Jugué los números que me dio La Abuela y aposté en cuanta lotería se me atravesó, muchas que ni sabía que existían. Nunca en la vida había hecho un chance, y me tuvieron que explicar. Salí con un ramo de tiquetes tan grande que la gente que hacía fila para comprar el Baloto me miraba raro. Esa noche no gané nada, pero ninguno de ellos tampoco.
Llegó el miércoles. Entré de nuevo donde Ángel con plato, plata, agua y huevo en mano. Dijo que lo que pasaba era que a mí me habían hecho “un trabajo de magia negra” muy fuerte. Entonces me pidió que lavara el plato con el agua de la botella que yo misma abrí, que lo secara con la toalla de manos del baño diminuto de su consultorio diminuto y que pensara en un familiar muerto. ¡Qué magia negra ni qué magia negra, esto era más bien un chiste negro! (Papá, esto nada tiene que ver contigo...).
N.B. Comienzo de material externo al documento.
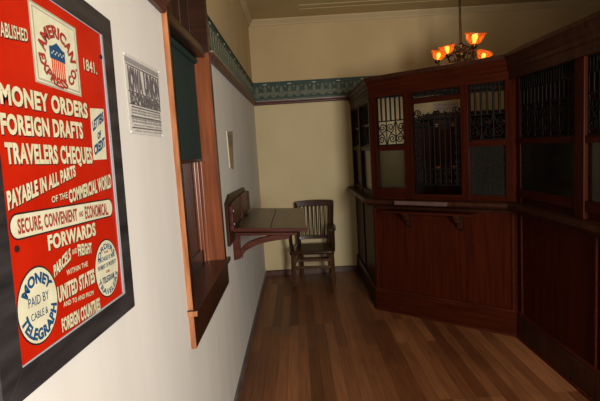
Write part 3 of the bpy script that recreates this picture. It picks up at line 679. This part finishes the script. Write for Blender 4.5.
# ------------------------------------------------------------------ cabinet and notice behind the booth
YK = 4.98
cb = thing('tall_cabinet', (1.85, YK+.22, 0), 'dark wooden cabinet with slim columns seen through the ticket window', 'cabinet')
MB().box(1.44, 2.40, YK+.03, YK+.45, .10, 1.70, bev=.004).box(1.25, 1.46, YK+.08, YK+.45, .10, 1.63, bev=.004).build('carcass', M['wood_dark'], cb)
MB().box(1.41, 2.43, YK-.01, YK+.46, 1.70, 1.765, bev=.014).box(1.23, 1.43, YK+.05, YK+.46, 1.63, 1.685, bev=.012).build('cornice', M['wood_dark'], cb)
MB().box(1.24, 2.42, YK, YK+.46, .001, .12, bev=.008).build('plinth', M['wood_dark'], cb)
for i in range(6):
    x = 1.47+i*.18
    MB().lathe([(.018, .40), (.022, .42), (.016, .44), (.020, 1.0), (.016, 1.58), (.024, 1.60), (.024, 1.62)], Matrix.Translation((x, YK+.010, 0)), 12).build('column', M['wood_v'], cb)
    MB().box(x-.026, x+.026, YK-.018, YK+.032, 1.62, 1.655, bev=.006).build('capital', M['gilt'], cb)
    MB().box(x-.026, x+.026, YK-.018, YK+.032, 1.19, 1.215, bev=.006).build('band', M['gilt'], cb)
    if i < 5:
        d_ = MB().box(x+.032, x+.150, YK+.014, YK+.031, .42, 1.60, bev=.004); d_.box(x+.052, x+.130, YK+.006, YK+.016, 1.25, 1.56, bev=.004); d_.box(x+.052, x+.130, YK+.006, YK+.016, .48, 1.16, bev=.004)
        dd = d_.build('door', M['wood_v'], cb)
        MB().lathe([(.0005, .012), (.009, .009), (.009, .003), (.005, 0)], Matrix.Translation((x+.140, YK+.014, 1.20)) @ Matrix.Rotation(PI/2, 4, 'X'), 10).build('knob', M['gilt'], dd)
cu = thing('tall_cupboard', (3.4, 5.2, 0), 'plain dark cupboard standing behind the right-hand grilles of the booth', 'cupboard')
MB().box(2.52, 4.45, 4.95, 5.5, .08, 2.14, bev=.004).build('carcass', M['wood_dark'], cu)
MB().box(2.49, 4.48, 4.91, 5.52, 2.14, 2.20, bev=.012).build('cornice', M['wood_dark'], cu)
MB().box(2.51, 4.46, 4.93, 5.5, .001, .09, bev=.006).build('plinth', M['wood_dark'], cu)
for i in range(4):
    x = 2.54+i*.478
    dd = MB().box(x, x+.455, 4.925, 4.951, .12, 2.10, bev=.004).box(x+.07, x+.385, 4.915, 4.926, 1.15, 2.02, bev=.005).box(x+.07, x+.385, 4.915, 4.926, .20, 1.05, bev=.005).build('door', M['wood_dark'], cu)
    MB().lathe([(.0005, .012), (.009, .009), (.009, .003), (.005, 0)], Matrix.Translation((x+.03, 4.925, 1.10)) @ Matrix.Rotation(PI/2, 4, 'X'), 10).build('knob', M['gilt'], dd)
bn = thing('wall_notice', (1.83, YB, 1.86), 'pale sheet of faint script on the back wall above the tall cabinet', 'notice')
MB().box(1.60, 2.03, YB-.006, YB-.001, 1.815, 1.915).build('sheet', M['back_notice'], bn)
b = MB()
for r_ in range(2):
    p = []
    for i in range(90):
        a = i*.55; p.append(Vector((1.625+i*.0042+.009*math.sin(a*1.7), YB-.0068, 1.885-r_*.042+.013*math.sin(a)*(.6+.4*math.sin(a*.37)))))
    b.tube(p, .0022, 4)
b.build('script', M['ink'], bn)

# ------------------------------------------------------------------ chandelier over the booth
HX, HY, HZ = 1.47, 4.20, 2.21
cl = thing('chandelier', (HX, HY, ZC), 'bronze chandelier with amber glass bowl shades hanging above the booth', 'chandelier')
MB().tube([(HX, HY, HZ+.02), (HX, HY, ZC-.02)], .010, 10).build('rod', M['brass'], cl)
MB().lathe([(.001, ZC-.001), (.06, ZC-.001), (.055, ZC-.02), (.02, ZC-.04), (.001, ZC-.045)], Matrix.Translation((HX, HY, 0)), 20).build('ceiling_cap', M['brass'], cl)
MB().lathe([(.001, -.085), (.012, -.08), (.018, -.065), (.010, -.045), (.040, -.015), (.045, .01), (.026, .035), (.016, .06), (.028, .075), (.012, .10), (.001, .102)], Matrix.Translation((HX, HY, HZ)), 18).build('hub', M['brass'], cl)
for k, (deg, R_, zs, tilt) in enumerate(((-75, .185, 2.262, 14), (-143, .185, 2.207, 16), (170, .195, 2.185, -14), (10, .200, 2.160, 22))):
    a = math.radians(deg); ca, sa = math.cos(a), math.sin(a)
    def ap(r, z): return Vector((HX+r*ca, HY+r*sa, z))
    pts = []
    for i in range(21):
        t_ = i/20; r = .02+(R_-.02)*t_; z = HZ-.02-.085*math.sin(t_*PI)*1.0+(zs-.035-HZ+.02)*t_; pts.append(ap(r, z))
    MB().tube(pts, .007, 7).tube([ap(.05+p[0], HZ-.055+p[1]) for p in spiral(.05, -.02, .035, 1.4, PI/2, 1, 20)], .005, 6).tube([ap(.16+p[0], zs-.11+p[1]) for p in spiral(0, 0, .026, 1.4, PI/2, -1, 20)], .004, 6).tube([ap(.055+p[0], HZ+.035+p[1]) for p in spiral(0, 0, .040, 1.5, -PI/2, 1, 22)], .0055, 6).tube([ap(.115+p[0], HZ+.000+p[1]) for p in spiral(0, 0, .030, 1.5, PI/2, -1, 22)], .005, 6).build('arm', M['brass'], cl)
    T = Matrix.Translation(ap(R_, zs)) @ Matrix.Rotation(a, 4, 'Z') @ Matrix.Rotation(math.radians(tilt), 4, 'Y') @ Matrix.Scale(1.0 if k == 0 else .78, 4)
    MB().lathe([(.001, -.045), (.016, -.045), (.026, -.030), (.030, -.012), (.026, -.004), (.001, -.004)], T, 16).build('shade_holder', M['brass'], cl)
    rim = lambda i, q: .05*math.cos(q*8)*max(0, (i-3)/4)
    outer = [(.022, -.008), (.045, .004), (.062, .024), (.071, .046), (.078, .066), (.090, .084)]; inner = [(r-.003, z+.001) for r, z in outer[::-1]]
    sh = MB().lathe(outer+inner, T, 32, wave=lambda i, q: rim(min(i, 11-i), q)).build('lamp_shade', M['amber'], cl)
    MB().lathe([(.001, .000), (.012, .002), (.014, .020), (.022, .038), (.025, .054), (.018, .070), (.001, .077)], T, 14).build('bulb', M['bulb'], cl)
    L = bpy.data.lights.new('chandelier_lamp', 'POINT'); L.energy = .55; L.color = (1, .60, .26); L.shadow_soft_size = .03
    lo = bpy.data.objects.new('chandelier_lamp', L); COL.objects.link(lo); lo.location = T @ Vector((0, 0, .115))
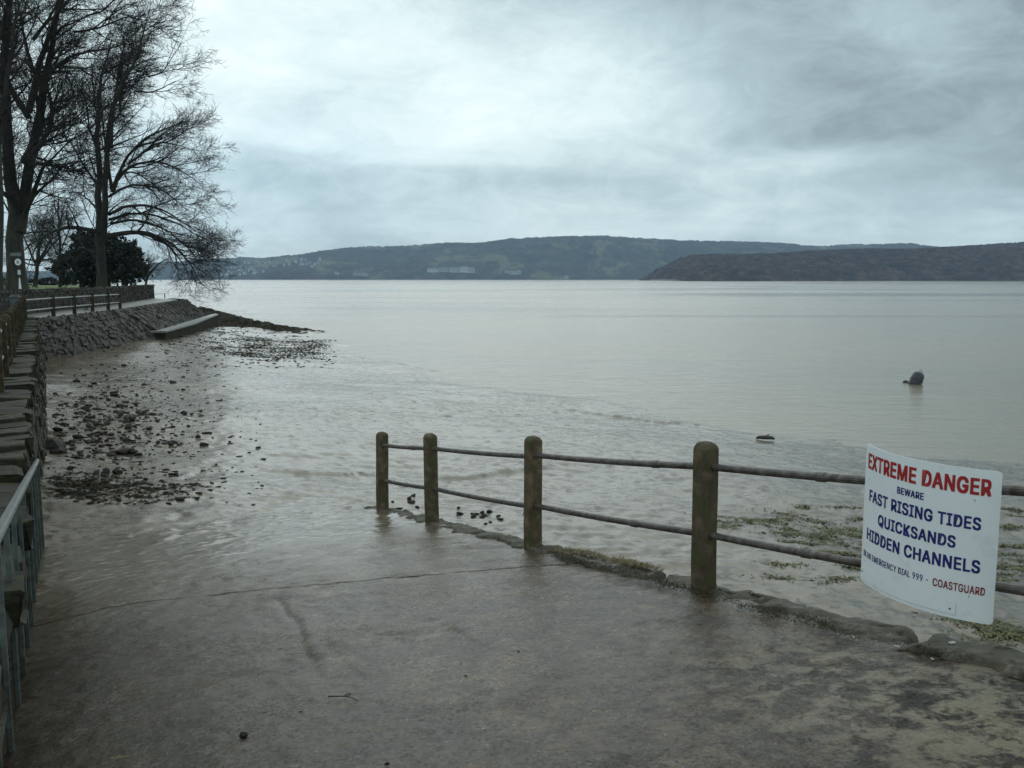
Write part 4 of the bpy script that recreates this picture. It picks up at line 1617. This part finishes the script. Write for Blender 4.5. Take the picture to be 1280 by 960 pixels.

Después me hizo levantar de la silla y leer un fragmento de una biblia que tenía perfectamente ubicada sobre un atril en la esquina del cuarto. Entonces me pidió que me sentara otra vez, que rompiera el huevo, que lo echara dentro del plato y que lo agitara de forma circular. De inmediato apareció una baba blanca que él muy oportunamente puso en el “plato hondo de fondo totalmente blanco” mientras yo leía sobre Adán y Eva o cualquier cosa de la biblia que él había escogido al azar. Según me dijo, la baba blanca era una muestra innegable de que alguien me había hecho un rezo y terminó con la estocada “no vaya a perder la plata jugando la lotería, a usted primero hay que hacerle un trabajo de limpieza”. La cifra que me dio rodeaba lo que la mayoría de gente en este país gana en un mes si tiene un contrato laboral.
No volví donde Ángel, porque no pensaba botar más plata y porque al final me generó un terror indescriptible. Y con lo de La Abuela, nada, pasaron el jueves, el viernes y el sábado, llegó el miércoles otra vez y ni siquiera estuve cerca de ganarme uno de los 22 chances que jugué. Tal vez la suerte se me acabó el día que logré anotar el teléfono del Profesor Eduardo. Pero sin duda, lo que definitivamente perdí fueron esos 220.000 pesos que por suerte no eran míos.